Hello everyone, I'd just like to address some brief remarks to you about the recent claim, by no less a personage than Joe Biden, the USA's President of Vice, that I am a terrorist, who runs a terrorist organisation. Now, you might think that Mr Biden, considering his position, would know a lot about vice, and I have no doubt that terrorism is one of the nastiest vices around, but I would ask you to consider carefully this claim. What is terrorism, and what is a terrorist? Well, I think that my own understanding of terrorism is an uncontroversial, mainstream understanding. Terrorists are people whose intention is to spread terror. That's why they're called terrorists, right? It's not rocket science, it's terrorism. And they spread terror through acts of violence, usually extreme violence. Murder, bombing, kidnapping - we all know the story. But unfortunately, the term terrorism and the term terrorist are currently perhaps the most abused terms in the English language today. Since September 11, and really before that, in the last ten or fifteen years in which terrorism has gained a much higher profile in the west, the term has been hijacked by rogue states wishing to silence internal dissent, by nations wishing to goad enemy nations, by political parties keen to denounce their opposites, and so forth. It is a tool intended, I think, to silence debate, but as always with such tools, the more it is used [or rather, abused], the more ineffectual it becomes.
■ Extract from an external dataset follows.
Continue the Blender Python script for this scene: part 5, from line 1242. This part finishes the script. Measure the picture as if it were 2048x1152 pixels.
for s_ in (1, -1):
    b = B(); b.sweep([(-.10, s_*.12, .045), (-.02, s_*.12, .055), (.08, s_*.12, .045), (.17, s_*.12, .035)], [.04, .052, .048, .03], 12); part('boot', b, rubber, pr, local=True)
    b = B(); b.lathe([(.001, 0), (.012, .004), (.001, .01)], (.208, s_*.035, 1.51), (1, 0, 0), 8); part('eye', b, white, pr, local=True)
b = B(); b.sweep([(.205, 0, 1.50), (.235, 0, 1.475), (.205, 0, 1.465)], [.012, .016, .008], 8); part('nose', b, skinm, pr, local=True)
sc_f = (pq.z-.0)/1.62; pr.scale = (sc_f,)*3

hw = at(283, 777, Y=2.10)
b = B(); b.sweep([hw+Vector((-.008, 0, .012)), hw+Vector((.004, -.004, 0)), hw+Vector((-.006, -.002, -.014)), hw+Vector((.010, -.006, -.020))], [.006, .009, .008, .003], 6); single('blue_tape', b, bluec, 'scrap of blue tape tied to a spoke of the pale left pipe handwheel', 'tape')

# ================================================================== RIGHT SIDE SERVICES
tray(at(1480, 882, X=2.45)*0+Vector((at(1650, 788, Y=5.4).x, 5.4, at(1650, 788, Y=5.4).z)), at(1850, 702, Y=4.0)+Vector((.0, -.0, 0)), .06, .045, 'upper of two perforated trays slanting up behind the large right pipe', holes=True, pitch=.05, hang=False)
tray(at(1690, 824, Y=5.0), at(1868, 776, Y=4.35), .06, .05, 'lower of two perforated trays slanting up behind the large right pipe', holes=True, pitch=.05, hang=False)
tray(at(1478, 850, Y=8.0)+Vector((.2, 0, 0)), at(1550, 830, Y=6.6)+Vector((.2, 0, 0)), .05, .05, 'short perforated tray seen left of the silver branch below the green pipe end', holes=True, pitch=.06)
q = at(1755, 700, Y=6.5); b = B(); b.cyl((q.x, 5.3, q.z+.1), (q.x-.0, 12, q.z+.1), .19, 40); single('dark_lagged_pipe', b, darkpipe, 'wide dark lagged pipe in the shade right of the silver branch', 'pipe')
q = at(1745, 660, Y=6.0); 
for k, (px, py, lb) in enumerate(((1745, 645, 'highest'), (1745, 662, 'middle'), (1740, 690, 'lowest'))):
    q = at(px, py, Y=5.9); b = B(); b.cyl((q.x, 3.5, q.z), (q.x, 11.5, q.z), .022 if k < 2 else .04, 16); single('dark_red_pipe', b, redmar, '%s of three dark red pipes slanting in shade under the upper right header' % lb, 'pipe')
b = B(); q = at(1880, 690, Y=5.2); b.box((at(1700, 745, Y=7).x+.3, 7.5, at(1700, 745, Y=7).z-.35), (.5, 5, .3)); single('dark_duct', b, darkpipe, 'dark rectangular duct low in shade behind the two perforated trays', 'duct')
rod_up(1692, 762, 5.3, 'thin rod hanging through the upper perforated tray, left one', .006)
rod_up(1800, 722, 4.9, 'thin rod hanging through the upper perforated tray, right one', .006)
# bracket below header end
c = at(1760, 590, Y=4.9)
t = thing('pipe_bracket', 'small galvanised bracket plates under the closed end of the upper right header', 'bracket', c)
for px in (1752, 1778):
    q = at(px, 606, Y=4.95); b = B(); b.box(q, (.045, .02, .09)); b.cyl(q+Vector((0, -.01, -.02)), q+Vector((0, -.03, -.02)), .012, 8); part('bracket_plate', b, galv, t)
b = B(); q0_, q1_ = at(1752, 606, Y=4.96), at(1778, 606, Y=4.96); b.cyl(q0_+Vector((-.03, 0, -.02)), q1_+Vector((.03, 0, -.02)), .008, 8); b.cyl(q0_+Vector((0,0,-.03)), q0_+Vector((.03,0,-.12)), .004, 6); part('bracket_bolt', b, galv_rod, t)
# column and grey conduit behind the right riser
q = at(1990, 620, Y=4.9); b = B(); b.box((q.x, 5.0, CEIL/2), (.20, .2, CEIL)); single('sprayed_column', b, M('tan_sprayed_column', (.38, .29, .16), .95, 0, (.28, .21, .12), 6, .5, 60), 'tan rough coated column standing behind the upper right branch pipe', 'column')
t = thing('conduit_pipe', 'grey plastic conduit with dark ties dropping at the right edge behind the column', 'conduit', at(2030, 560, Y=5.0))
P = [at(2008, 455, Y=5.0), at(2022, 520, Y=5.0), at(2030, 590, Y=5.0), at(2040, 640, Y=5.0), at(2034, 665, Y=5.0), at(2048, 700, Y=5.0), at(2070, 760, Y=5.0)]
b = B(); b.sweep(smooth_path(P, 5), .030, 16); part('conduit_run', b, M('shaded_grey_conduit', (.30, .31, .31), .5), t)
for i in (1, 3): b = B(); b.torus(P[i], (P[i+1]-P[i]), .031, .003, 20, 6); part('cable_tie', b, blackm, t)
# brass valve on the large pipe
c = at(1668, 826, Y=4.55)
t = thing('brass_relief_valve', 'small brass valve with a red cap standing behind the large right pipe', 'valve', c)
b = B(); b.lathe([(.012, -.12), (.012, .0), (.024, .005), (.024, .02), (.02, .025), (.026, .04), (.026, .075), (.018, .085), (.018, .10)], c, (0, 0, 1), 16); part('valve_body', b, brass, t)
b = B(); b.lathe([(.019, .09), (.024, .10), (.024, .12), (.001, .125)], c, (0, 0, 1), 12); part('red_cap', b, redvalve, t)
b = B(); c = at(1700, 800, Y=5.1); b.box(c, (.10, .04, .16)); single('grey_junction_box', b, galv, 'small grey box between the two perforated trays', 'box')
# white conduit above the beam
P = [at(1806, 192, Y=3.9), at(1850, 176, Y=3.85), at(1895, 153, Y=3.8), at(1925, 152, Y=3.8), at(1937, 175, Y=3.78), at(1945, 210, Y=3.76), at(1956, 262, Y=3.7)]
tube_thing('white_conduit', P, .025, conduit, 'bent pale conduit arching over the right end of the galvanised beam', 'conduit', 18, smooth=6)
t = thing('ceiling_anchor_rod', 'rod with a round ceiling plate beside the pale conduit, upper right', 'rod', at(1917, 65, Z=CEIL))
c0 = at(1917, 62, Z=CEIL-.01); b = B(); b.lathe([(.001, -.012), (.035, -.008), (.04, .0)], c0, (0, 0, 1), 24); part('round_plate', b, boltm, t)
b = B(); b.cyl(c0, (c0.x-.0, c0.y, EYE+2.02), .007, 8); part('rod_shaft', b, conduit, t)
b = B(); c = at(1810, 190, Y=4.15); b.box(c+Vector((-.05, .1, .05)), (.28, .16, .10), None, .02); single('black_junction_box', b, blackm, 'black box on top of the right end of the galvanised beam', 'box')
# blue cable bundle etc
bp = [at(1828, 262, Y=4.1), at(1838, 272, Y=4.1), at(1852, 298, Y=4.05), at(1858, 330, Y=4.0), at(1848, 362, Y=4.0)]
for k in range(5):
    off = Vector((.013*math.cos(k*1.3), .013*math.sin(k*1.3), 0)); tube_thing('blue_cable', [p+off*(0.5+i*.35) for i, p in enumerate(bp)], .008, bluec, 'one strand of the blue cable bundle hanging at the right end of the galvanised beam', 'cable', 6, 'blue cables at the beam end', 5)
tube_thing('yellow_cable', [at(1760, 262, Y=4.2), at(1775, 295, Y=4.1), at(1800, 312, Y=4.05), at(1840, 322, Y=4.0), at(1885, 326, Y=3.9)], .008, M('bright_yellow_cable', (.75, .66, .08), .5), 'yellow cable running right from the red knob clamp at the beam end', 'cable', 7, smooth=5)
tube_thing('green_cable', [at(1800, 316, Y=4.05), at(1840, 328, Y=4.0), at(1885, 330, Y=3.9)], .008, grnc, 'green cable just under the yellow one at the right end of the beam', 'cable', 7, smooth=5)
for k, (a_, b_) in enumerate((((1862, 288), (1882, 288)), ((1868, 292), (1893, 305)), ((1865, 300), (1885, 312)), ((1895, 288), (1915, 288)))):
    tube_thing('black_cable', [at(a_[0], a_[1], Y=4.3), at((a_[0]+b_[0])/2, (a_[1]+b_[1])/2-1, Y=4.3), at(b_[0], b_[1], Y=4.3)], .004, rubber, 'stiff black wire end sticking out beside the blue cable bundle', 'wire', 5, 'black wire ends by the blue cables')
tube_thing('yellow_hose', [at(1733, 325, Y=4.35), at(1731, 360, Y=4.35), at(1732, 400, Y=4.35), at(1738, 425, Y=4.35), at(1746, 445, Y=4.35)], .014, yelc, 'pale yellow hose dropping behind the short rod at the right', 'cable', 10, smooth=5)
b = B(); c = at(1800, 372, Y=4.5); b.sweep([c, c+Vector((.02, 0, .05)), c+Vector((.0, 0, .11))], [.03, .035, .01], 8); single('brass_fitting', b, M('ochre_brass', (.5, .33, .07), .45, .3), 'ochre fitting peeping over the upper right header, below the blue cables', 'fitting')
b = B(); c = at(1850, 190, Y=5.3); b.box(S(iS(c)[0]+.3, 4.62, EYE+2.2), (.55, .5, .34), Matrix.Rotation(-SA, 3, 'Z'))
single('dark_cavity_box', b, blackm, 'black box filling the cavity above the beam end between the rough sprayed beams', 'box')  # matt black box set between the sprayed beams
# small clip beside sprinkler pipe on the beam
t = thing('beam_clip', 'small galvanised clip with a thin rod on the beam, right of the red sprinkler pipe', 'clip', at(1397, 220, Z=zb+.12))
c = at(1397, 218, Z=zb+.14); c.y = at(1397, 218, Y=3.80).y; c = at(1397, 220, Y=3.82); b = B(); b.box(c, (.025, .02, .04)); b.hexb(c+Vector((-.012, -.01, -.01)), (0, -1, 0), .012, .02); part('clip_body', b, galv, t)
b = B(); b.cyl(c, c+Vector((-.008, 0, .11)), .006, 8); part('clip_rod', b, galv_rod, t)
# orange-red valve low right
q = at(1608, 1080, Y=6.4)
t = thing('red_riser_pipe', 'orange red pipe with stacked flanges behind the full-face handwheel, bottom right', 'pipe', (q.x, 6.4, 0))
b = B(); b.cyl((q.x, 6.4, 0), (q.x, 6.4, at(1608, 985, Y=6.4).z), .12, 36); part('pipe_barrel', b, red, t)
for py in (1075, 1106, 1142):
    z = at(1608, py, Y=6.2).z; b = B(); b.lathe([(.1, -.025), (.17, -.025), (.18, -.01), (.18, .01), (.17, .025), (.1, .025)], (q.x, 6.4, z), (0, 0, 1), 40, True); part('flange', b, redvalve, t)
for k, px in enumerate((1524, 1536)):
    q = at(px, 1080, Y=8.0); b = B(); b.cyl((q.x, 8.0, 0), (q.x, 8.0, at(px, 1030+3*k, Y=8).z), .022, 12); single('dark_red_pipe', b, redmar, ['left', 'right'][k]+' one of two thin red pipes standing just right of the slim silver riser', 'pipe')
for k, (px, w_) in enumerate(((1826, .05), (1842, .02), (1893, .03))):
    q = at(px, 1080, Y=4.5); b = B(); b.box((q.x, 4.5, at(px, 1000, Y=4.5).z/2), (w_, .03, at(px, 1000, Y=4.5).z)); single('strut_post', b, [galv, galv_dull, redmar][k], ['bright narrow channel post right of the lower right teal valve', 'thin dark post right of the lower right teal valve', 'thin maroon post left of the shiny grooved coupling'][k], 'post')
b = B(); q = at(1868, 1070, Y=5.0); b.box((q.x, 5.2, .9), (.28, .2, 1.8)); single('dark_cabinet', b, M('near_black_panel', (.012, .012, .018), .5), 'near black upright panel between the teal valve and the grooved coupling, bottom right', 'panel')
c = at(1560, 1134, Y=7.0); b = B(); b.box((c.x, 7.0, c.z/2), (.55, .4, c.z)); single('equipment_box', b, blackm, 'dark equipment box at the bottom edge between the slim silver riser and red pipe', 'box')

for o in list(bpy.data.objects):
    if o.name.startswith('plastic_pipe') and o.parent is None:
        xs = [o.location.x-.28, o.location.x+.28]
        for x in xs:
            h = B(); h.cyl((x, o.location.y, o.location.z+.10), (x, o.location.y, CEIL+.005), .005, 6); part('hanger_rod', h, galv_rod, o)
Biden isn't the first US establishment figure to use the terrorism word against me - I believe Joe Lieberman has made a similar accusation recently. This surely should move us to ask - why is it that the US establishment in particular is so keen to abuse and denigrate me? And I hope you can see the humour in Biden's accusation, for in the very same interview in which Biden described me as a terrorist - that's to say, the most horrific and inhuman of arch-criminals - he told the interviewer that he had set a legal team to comb the legislation to see if just possibly they could find some charge they could lay against me. And no doubt they've been looking for months, and so far have found nothing to charge me with. So here I am, a terrorist, the most criminal of criminals, who hasn't broken the law.
So, okay, let's be serious again and ask ourselves, why all this nasty rhetoric? Well, I don't think it's all that difficult to explain. I'm not a historian, but I do have an interest in history, and I can tell you that every state that has risen to great power and prominence, now or in the past, has been ruthless, utterly ruthless, in protecting, and if possible furthering, its own hegemony. I make this historical point lest anyone imagine that I am some kind of rabid anti-American. Each of these powerful states - the USA, the Soviet Union, Imperial Britain, Imperial Rome - have tended very strongly to identify their own interests with the interests of their subject peoples, their client states, and the world in general. It is a natural enough fallacy, but it undoubtedly is a fallacy. And it's a fallacy which, when acted upon, as it so often is, can have terrible consequences, as so many of the people of Iraq, for example, have discovered to their cost.
One way in which the hegemony of powerful states is protected and enhanced, as we know, is by the manipulation of information. This is often done cynically, to gain advantage, with an 'ends justifies the means' mindset. Often though, it is done quite 'unconsciously', as with any individual who's instinct is to survive and thrive, often at the expense of those around her, without giving a great deal of thought to the matter. Again, in the recent case of the invasion of Iraq, we see, in my view, a combination of cynicism and unconscious motivation, which, while understandable - I don't condemn the USA, for I think any other nation in its position would do much the same - was highly regrettable from the point of view of many non-US citizens [and for quite a few US citizens]. Organisations like Wikileaks are trying to open up, as much as possible, to the rest of the world, the kinds of deals and deliberations that go on in the world of diplomacy and official international relations, a world which, I think, is overly elitist and arrogant in its treatment of the ordinary people most often destined to suffer from their high-handed decisions. Of course the establishment see this as a major threat to their assumed authority, and they will pound out the rhetoric accordingly. We should take this rhetoric with a generous measure of salt, but we should also note that these people have the power to 'act dirty' as well as to 'talk dirty', as Bradley Manning, and others I'm sure, have discovered. Their suffering should not go unrecognised.
I note in passing that the activities of the Wikileaks organisation, and their ethical implications have come under much scrutiny from the blogosphere and various online sites. Many of the commentators are professional philosophers and experienced political pundits, and I welcome their scrutiny. Some have expressed reservations about our activities, others have offered more or less qualified support. All have been far more nuanced, thoughtful and measured than the establishment figures in the US government and their staunchest allies. However, in spite of their rhetoric, and in spite of what they try to do to me personally, they will not be able to control this debate, nor will they be able to control the spread of information and knowledge which, horror of horrors, will not always be in their best interests. Lash out as they might, control of information will continue to slip from their grasp. Time for a rethink, ladies and gentlemen.

I should also say that I very much enjoyed Jason Rosenhouse's clear-minded critique of Michael Ruse here. Rosenhouse has done much to sharpen my own thinking regarding science, religion, conflict and compatibility, and it's a pleasure to see him back on that task again, after something of an absence.